• [Objective]:
Return each line of the data below verbatim; pictures are to be left out.

--- Collected data ---

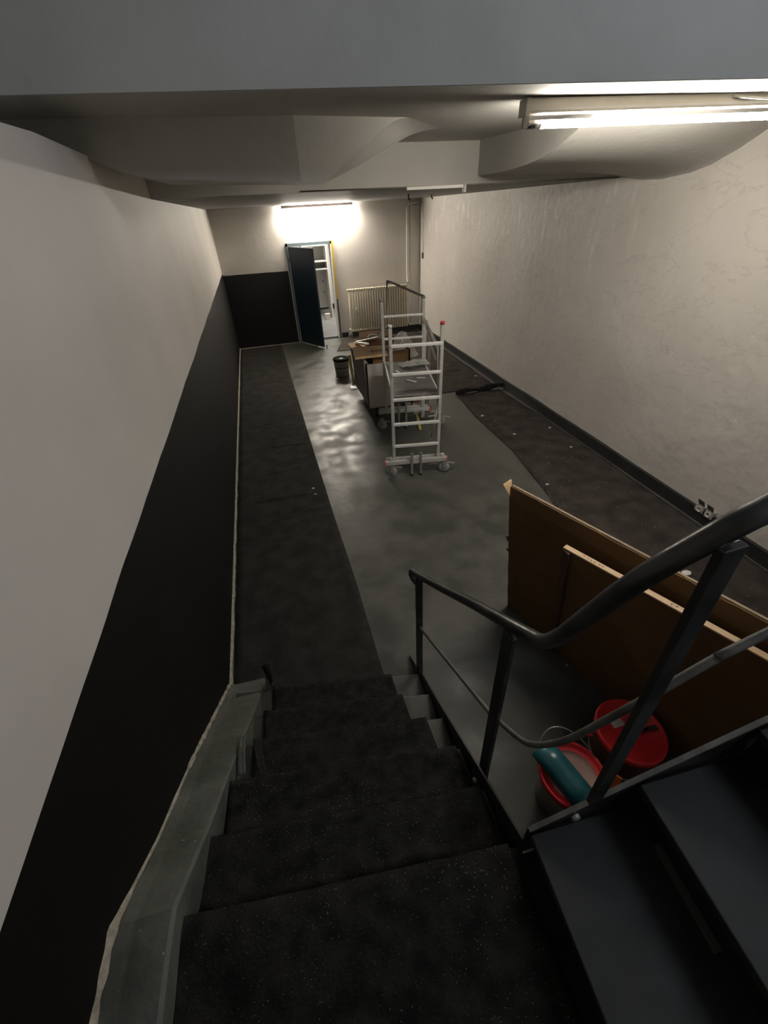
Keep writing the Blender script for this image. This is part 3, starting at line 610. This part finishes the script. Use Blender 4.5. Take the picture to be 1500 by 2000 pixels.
MB().box((1.36, 6.04, .81), (1.95, 6.06, 1.0)).box((1.36, 6.9, .81), (1.95, 6.92, 1.0)).box((1.36, 6.04, .81), (1.38, 6.92, 1.0)).box((1.93, 6.04, .81), (1.95, 6.92, 1.0)).box((1.36, 6.04, .81), (1.95, 6.92, .83)).build('box', m_card, cx)
MB().hexa([(1.10, 5.97, 1.0), (1.62, 5.90, 1.015), (1.64, 6.08, 1.075), (1.12, 6.14, 1.09), (1.10, 5.97, 1.006), (1.62, 5.90, 1.021), (1.64, 6.08, 1.081), (1.12, 6.14, 1.096)]).build('front_flap', m_card2, cx)
MB().bar((1.11, 5.965, .985), (1.62, 5.90, 1.00), .012, .03).build('torn_flap_edge', m_cardedge, cx)
MB().hexa([(1.15, 6.2, 1.02), (1.37, 6.2, 1.0), (1.37, 6.8, 1.0), (1.15, 6.7, 1.0), (1.15, 6.2, 1.026), (1.37, 6.2, 1.006), (1.37, 6.8, 1.006), (1.15, 6.7, 1.006)]).build('side_flap', m_cardedge, cx)
MB().box((1.38, 6.9, 1.0), (1.93, 6.91, 1.10)).build('rear_flap', m_card2, cx)
wd = thing('wooden_batten', 'pale wooden batten with a grey cross piece lying in the open carton on the trolley', 'batten', (1.5, 6.5, 1.0))
MB().bar((1.27, 6.60, 1.03), (1.33, 6.12, 1.12), .065, .02).build('side_batten', m_white, wd)
MB().bar((1.27, 6.62, 1.035), (1.66, 6.75, 1.035), .03, .02).build('rear_batten', m_galv, wd)
tag(MB().tube(smoothpath([(1.47, 6.70, 1.06), (1.52, 6.74, 1.085), (1.60, 6.76, 1.08), (1.66, 6.72, 1.05), (1.70, 6.6, 1.02)], 5), .008, 8).build('metal_bracket', m_alu), 'bent light metal bracket lying over the rear of the open carton', 'bracket')
# white plastic bag standing on the trolley
rows = []
for i in range(20):
    t = i / 19; row = []
    for k in range(16):
        a = 2 * math.pi * k / 16; rr = (.20 * (1 - t) ** .7 + .02) * (1 + .22 * nz(math.cos(a), math.sin(a), t, 2.5))
        row.append((1.93 + rr * math.cos(a) * 1.0 - .02 * t, 6.30 + .75 * rr * math.sin(a), .84 + .35 * t + .02 * nz(a, t, 2, 3)))
    row.append(row[0]); rows.append(row)
tag(MB().grid(rows).build('plastic_bag', mat('milky_plastic_bag', (.55, .52, .46), (.6, .57, .51), rough=.35, trans=.25, bump=.6, bscale=25)), 'milky plastic bag slumped in a peak behind the scaffold rungs', 'plastic bag')
tag(MB().tube([(1.73, 6.10, .92), (1.92, 6.12, 1.22)], .010, 8).build('white_rod', m_white), 'thin white rod leaning against the milky plastic bag', 'rod')
tag(MB().tube([(1.62, 6.62, 1.05), (1.80, 6.9, 1.12)], .010, 8).build('metal_rod', m_galv), 'short grey metal rod lying at the rear of the trolley load', 'rod')
tag(MB().lathe([(0, 0), (.012, 0), (.012, .06), (.008, .065), (0, .066)], (1.665, 6.03, 1.06), n=12).build('white_plug', m_white), 'tiny white plug standing on the carton edge behind the scaffold upright', 'plug')
pb = thing('plastic_bottle', 'small clear plastic bottle standing on the floor under the left end of the radiator', 'bottle', (1.97, 10.97, 0))
MB().lathe([(0, 0), (.05, .0), (.052, .1), (.045, .16), (.018, .21), (.018, .23)], (1.97, 10.90, 0), n=20).build('body', m_glass, pb)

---

• [Finished answer]:
Keep writing the Blender script for this image. This is part 3, starting at line 610. This part finishes the script. Use Blender 4.5. Take the picture to be 1500 by 2000 pixels.
MB().box((1.36, 6.04, .81), (1.95, 6.06, 1.0)).box((1.36, 6.9, .81), (1.95, 6.92, 1.0)).box((1.36, 6.04, .81), (1.38, 6.92, 1.0)).box((1.93, 6.04, .81), (1.95, 6.92, 1.0)).box((1.36, 6.04, .81), (1.95, 6.92, .83)).build('box', m_card, cx)
MB().hexa([(1.10, 5.97, 1.0), (1.62, 5.90, 1.015), (1.64, 6.08, 1.075), (1.12, 6.14, 1.09), (1.10, 5.97, 1.006), (1.62, 5.90, 1.021), (1.64, 6.08, 1.081), (1.12, 6.14, 1.096)]).build('front_flap', m_card2, cx)
MB().bar((1.11, 5.965, .985), (1.62, 5.90, 1.00), .012, .03).build('torn_flap_edge', m_cardedge, cx)
MB().hexa([(1.15, 6.2, 1.02), (1.37, 6.2, 1.0), (1.37, 6.8, 1.0), (1.15, 6.7, 1.0), (1.15, 6.2, 1.026), (1.37, 6.2, 1.006), (1.37, 6.8, 1.006), (1.15, 6.7, 1.006)]).build('side_flap', m_cardedge, cx)
MB().box((1.38, 6.9, 1.0), (1.93, 6.91, 1.10)).build('rear_flap', m_card2, cx)
wd = thing('wooden_batten', 'pale wooden batten with a grey cross piece lying in the open carton on the trolley', 'batten', (1.5, 6.5, 1.0))
MB().bar((1.27, 6.60, 1.03), (1.33, 6.12, 1.12), .065, .02).build('side_batten', m_white, wd)
MB().bar((1.27, 6.62, 1.035), (1.66, 6.75, 1.035), .03, .02).build('rear_batten', m_galv, wd)
tag(MB().tube(smoothpath([(1.47, 6.70, 1.06), (1.52, 6.74, 1.085), (1.60, 6.76, 1.08), (1.66, 6.72, 1.05), (1.70, 6.6, 1.02)], 5), .008, 8).build('metal_bracket', m_alu), 'bent light metal bracket lying over the rear of the open carton', 'bracket')
# white plastic bag standing on the trolley
rows = []
for i in range(20):
    t = i / 19; row = []
    for k in range(16):
        a = 2 * math.pi * k / 16; rr = (.20 * (1 - t) ** .7 + .02) * (1 + .22 * nz(math.cos(a), math.sin(a), t, 2.5))
        row.append((1.93 + rr * math.cos(a) * 1.0 - .02 * t, 6.30 + .75 * rr * math.sin(a), .84 + .35 * t + .02 * nz(a, t, 2, 3)))
    row.append(row[0]); rows.append(row)
tag(MB().grid(rows).build('plastic_bag', mat('milky_plastic_bag', (.55, .52, .46), (.6, .57, .51), rough=.35, trans=.25, bump=.6, bscale=25)), 'milky plastic bag slumped in a peak behind the scaffold rungs', 'plastic bag')
tag(MB().tube([(1.73, 6.10, .92), (1.92, 6.12, 1.22)], .010, 8).build('white_rod', m_white), 'thin white rod leaning against the milky plastic bag', 'rod')
tag(MB().tube([(1.62, 6.62, 1.05), (1.80, 6.9, 1.12)], .010, 8).build('metal_rod', m_galv), 'short grey metal rod lying at the rear of the trolley load', 'rod')
tag(MB().lathe([(0, 0), (.012, 0), (.012, .06), (.008, .065), (0, .066)], (1.665, 6.03, 1.06), n=12).build('white_plug', m_white), 'tiny white plug standing on the carton edge behind the scaffold upright', 'plug')
pb = thing('plastic_bottle', 'small clear plastic bottle standing on the floor under the left end of the radiator', 'bottle', (1.97, 10.97, 0))
MB().lathe([(0, 0), (.05, .0), (.052, .1), (.045, .16), (.018, .21), (.018, .23)], (1.97, 10.90, 0), n=20).build('body', m_glass, pb)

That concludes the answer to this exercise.